__Objective__. Tally how many lines hold the string "Blender". Your reply should be that number alone.

__Extracted entries__.
-- START --
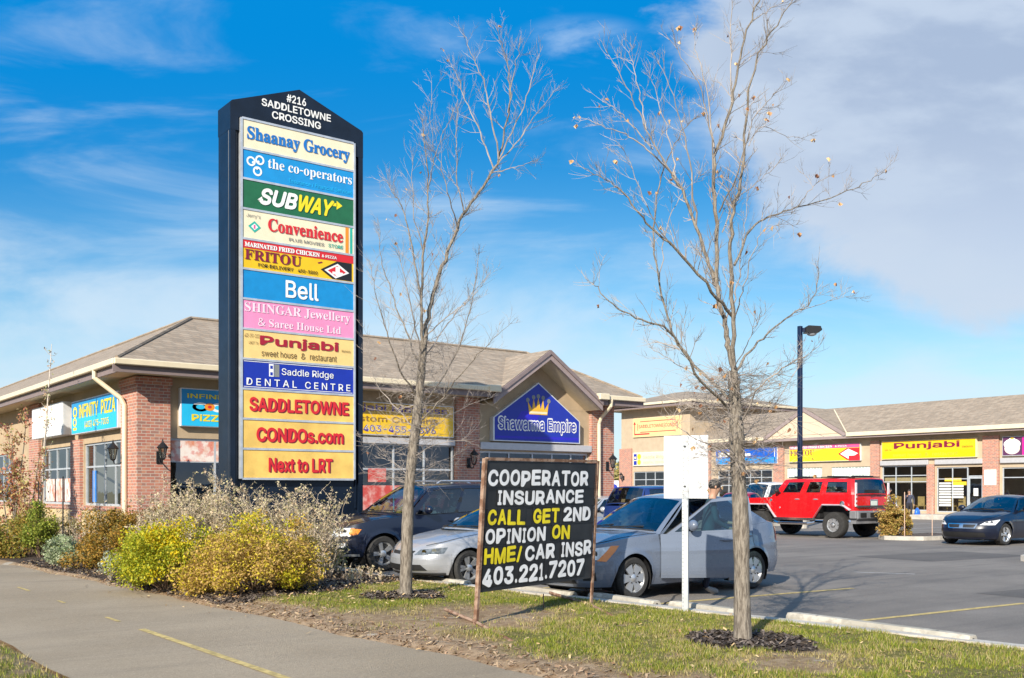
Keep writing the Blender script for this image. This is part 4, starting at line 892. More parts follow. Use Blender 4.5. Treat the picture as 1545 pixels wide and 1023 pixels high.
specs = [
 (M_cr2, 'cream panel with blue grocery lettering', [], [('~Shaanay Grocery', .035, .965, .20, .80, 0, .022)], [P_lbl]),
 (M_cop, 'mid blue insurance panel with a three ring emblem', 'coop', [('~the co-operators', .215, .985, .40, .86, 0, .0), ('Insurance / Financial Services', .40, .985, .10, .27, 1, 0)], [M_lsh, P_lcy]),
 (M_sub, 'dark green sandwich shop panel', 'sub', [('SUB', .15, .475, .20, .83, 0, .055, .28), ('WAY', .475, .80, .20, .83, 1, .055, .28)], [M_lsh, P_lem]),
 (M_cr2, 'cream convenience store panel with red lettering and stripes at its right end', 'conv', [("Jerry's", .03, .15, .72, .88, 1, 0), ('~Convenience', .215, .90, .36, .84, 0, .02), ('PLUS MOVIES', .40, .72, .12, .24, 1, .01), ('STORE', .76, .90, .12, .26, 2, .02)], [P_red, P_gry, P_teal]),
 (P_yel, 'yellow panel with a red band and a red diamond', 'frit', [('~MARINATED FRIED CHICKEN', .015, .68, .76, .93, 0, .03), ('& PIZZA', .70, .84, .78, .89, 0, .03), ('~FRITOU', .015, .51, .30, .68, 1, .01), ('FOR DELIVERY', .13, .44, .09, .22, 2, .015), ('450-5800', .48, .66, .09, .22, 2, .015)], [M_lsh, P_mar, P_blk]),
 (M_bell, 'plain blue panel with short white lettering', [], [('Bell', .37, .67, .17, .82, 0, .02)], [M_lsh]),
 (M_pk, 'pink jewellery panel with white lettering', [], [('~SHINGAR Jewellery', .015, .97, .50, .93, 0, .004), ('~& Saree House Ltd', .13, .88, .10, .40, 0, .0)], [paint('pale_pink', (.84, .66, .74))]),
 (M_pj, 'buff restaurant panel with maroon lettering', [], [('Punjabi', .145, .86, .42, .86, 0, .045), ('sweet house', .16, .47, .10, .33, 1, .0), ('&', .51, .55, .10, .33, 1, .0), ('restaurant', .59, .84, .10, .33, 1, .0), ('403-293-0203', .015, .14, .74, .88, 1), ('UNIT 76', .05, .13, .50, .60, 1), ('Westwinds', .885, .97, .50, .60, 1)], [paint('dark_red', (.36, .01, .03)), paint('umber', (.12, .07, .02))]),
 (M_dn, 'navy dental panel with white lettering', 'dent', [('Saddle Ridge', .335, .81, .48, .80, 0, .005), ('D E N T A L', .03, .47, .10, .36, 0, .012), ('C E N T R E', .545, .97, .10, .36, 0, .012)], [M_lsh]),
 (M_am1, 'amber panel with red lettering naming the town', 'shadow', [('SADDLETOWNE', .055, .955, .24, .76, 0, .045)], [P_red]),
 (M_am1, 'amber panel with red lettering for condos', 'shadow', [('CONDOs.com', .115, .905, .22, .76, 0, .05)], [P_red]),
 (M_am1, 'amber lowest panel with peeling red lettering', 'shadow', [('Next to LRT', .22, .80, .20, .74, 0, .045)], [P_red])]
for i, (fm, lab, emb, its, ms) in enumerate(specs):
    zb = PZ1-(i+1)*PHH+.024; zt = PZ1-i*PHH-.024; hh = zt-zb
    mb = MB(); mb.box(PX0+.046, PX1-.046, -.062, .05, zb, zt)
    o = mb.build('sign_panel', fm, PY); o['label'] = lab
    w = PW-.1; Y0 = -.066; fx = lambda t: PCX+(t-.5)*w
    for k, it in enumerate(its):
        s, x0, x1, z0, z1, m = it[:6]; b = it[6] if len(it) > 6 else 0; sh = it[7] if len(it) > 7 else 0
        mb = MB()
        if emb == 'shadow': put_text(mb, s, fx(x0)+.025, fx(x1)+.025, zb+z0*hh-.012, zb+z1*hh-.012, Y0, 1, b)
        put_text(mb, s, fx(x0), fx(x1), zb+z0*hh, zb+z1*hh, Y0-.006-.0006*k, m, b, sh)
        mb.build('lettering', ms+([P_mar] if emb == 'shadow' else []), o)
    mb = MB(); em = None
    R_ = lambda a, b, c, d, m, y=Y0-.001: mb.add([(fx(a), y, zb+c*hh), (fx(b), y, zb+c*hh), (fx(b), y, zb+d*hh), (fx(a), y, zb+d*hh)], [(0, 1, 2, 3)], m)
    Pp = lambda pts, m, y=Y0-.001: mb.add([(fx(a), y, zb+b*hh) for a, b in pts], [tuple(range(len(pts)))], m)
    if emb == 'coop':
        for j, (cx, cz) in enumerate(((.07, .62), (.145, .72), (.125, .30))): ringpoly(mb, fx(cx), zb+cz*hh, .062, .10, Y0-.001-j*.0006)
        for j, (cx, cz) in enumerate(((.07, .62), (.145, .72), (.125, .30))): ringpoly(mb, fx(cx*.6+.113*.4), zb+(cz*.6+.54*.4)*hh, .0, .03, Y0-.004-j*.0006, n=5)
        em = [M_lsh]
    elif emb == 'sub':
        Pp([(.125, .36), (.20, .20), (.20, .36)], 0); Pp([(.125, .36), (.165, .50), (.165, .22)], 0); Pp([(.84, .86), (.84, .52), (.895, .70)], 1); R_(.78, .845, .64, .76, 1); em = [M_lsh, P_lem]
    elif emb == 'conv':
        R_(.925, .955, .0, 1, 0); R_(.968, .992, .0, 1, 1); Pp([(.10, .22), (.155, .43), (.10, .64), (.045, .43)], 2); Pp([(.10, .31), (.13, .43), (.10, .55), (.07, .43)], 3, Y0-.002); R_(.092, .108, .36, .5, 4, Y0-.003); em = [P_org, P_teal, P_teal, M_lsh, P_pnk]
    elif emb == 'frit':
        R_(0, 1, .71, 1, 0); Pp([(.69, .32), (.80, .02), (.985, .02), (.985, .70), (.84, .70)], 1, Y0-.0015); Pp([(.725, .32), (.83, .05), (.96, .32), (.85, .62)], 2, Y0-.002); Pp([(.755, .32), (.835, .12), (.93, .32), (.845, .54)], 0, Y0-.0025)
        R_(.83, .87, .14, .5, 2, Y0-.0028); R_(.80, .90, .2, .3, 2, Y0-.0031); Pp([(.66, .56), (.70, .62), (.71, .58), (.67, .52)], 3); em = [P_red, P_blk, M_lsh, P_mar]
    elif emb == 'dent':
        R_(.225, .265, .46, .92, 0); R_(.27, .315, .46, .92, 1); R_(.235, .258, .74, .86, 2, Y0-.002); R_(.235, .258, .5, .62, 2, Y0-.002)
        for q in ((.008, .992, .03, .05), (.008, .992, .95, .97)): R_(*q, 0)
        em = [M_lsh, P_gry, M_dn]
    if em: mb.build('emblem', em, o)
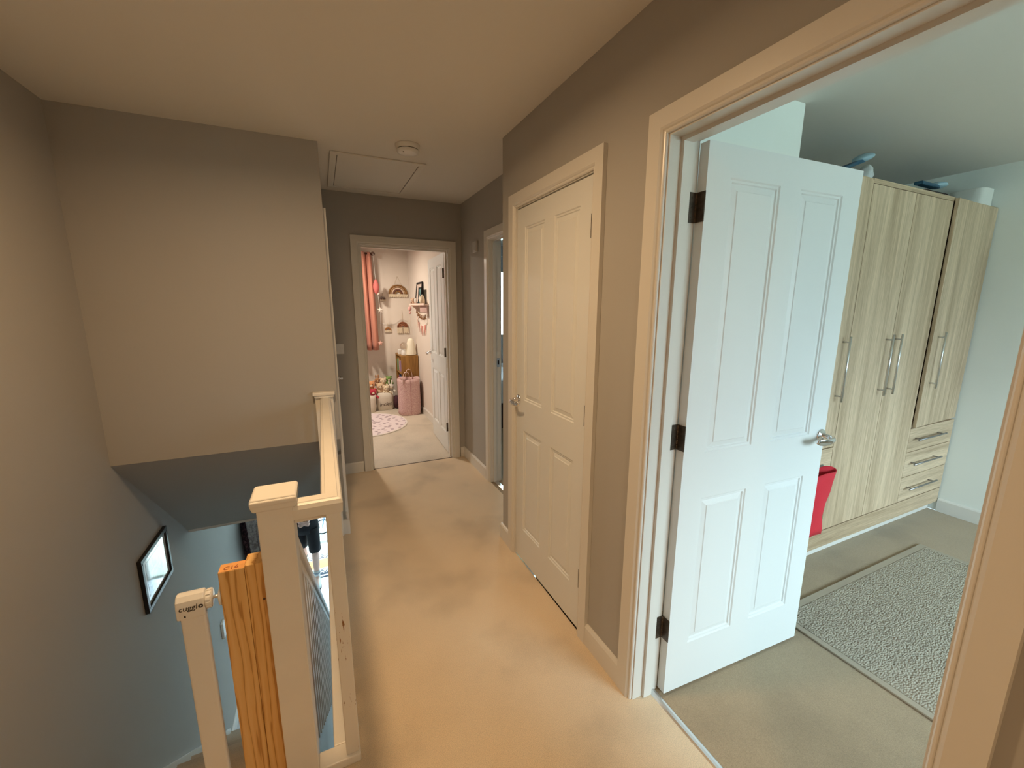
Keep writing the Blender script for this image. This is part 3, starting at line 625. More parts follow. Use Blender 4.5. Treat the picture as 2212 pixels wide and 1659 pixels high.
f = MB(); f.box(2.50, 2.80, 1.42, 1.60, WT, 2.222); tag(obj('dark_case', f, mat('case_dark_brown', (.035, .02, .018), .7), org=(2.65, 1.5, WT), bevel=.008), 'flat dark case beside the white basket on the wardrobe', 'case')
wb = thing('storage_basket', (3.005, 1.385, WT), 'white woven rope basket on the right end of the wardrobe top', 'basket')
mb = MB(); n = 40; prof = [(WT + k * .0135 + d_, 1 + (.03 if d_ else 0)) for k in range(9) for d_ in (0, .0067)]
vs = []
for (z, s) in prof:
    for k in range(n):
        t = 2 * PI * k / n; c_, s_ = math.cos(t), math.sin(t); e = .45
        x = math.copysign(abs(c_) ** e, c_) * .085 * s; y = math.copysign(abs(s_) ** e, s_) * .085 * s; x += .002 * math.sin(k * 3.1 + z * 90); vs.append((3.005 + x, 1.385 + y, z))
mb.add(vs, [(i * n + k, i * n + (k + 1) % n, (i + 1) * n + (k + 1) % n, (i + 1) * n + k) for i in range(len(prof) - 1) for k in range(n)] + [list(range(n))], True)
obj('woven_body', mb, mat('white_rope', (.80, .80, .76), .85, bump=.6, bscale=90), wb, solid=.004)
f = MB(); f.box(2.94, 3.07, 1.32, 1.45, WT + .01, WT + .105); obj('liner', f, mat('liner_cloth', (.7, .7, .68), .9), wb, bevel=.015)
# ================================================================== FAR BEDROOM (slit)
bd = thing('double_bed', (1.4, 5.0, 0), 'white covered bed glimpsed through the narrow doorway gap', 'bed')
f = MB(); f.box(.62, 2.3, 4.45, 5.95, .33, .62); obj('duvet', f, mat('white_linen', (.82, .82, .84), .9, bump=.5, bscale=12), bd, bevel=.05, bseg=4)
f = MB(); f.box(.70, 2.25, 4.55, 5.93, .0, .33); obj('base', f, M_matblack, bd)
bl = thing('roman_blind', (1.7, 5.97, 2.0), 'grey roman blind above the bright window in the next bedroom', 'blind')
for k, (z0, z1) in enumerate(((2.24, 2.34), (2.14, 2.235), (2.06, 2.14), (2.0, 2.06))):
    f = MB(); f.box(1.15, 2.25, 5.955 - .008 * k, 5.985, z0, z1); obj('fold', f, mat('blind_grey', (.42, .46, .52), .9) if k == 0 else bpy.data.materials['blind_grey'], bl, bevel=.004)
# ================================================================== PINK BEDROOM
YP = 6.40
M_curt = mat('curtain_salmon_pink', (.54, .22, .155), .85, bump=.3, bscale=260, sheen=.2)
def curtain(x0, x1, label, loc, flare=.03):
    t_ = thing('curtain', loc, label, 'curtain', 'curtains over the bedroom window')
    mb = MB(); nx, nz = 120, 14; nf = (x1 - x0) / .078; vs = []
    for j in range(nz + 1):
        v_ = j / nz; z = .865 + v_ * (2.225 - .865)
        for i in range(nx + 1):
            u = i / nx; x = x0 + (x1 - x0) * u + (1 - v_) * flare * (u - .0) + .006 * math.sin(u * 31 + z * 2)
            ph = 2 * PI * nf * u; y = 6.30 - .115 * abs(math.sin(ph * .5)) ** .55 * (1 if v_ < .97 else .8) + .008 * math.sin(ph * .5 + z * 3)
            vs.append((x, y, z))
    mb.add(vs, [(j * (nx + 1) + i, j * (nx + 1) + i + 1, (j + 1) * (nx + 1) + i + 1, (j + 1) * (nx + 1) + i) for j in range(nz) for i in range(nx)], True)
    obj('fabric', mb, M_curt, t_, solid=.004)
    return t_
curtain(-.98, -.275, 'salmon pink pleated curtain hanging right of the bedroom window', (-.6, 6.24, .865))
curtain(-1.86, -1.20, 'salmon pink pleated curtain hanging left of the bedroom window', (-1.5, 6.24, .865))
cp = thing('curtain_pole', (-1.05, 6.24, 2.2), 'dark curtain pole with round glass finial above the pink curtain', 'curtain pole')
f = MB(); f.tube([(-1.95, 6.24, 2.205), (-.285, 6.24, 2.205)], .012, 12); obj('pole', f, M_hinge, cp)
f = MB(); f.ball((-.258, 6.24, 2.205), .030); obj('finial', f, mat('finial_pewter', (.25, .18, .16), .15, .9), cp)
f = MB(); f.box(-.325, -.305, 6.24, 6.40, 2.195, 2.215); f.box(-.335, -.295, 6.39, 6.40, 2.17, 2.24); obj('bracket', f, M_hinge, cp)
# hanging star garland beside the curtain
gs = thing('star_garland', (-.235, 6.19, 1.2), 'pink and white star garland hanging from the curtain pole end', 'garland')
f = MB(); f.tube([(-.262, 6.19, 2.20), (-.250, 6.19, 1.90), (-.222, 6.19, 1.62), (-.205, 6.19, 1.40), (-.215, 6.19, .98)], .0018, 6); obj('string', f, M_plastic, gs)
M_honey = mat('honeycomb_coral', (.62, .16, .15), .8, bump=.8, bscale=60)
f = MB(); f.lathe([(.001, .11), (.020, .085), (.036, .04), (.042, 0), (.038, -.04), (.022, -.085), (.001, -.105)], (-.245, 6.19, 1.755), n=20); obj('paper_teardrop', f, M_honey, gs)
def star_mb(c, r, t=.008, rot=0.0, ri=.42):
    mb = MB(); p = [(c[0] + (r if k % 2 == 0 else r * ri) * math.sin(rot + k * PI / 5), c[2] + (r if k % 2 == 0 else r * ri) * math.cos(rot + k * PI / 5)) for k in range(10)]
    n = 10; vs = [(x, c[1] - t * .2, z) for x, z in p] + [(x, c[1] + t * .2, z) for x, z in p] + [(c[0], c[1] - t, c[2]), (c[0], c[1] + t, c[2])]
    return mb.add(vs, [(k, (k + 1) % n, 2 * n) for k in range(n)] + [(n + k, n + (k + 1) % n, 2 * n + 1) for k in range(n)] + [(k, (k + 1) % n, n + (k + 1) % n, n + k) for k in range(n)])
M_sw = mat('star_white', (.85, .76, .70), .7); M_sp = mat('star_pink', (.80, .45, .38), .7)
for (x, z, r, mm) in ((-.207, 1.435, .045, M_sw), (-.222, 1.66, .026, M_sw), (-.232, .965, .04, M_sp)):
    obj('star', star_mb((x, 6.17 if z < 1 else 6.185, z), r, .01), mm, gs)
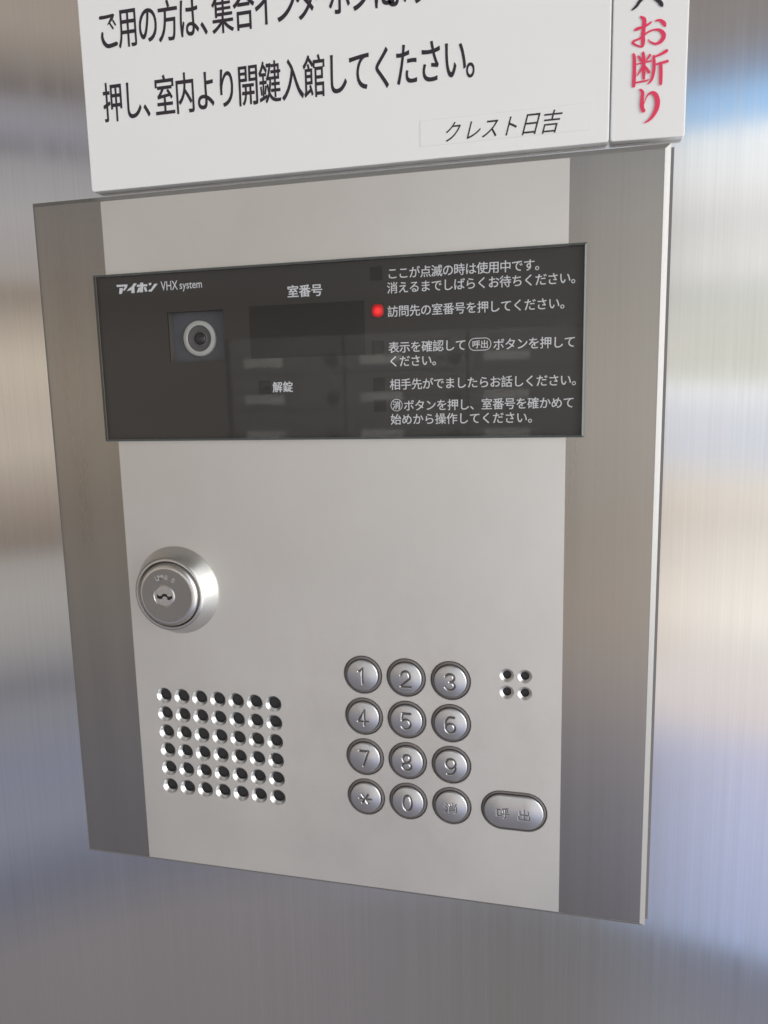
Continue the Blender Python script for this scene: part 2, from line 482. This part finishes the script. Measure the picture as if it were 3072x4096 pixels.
-- END --
__Output of the task__. 3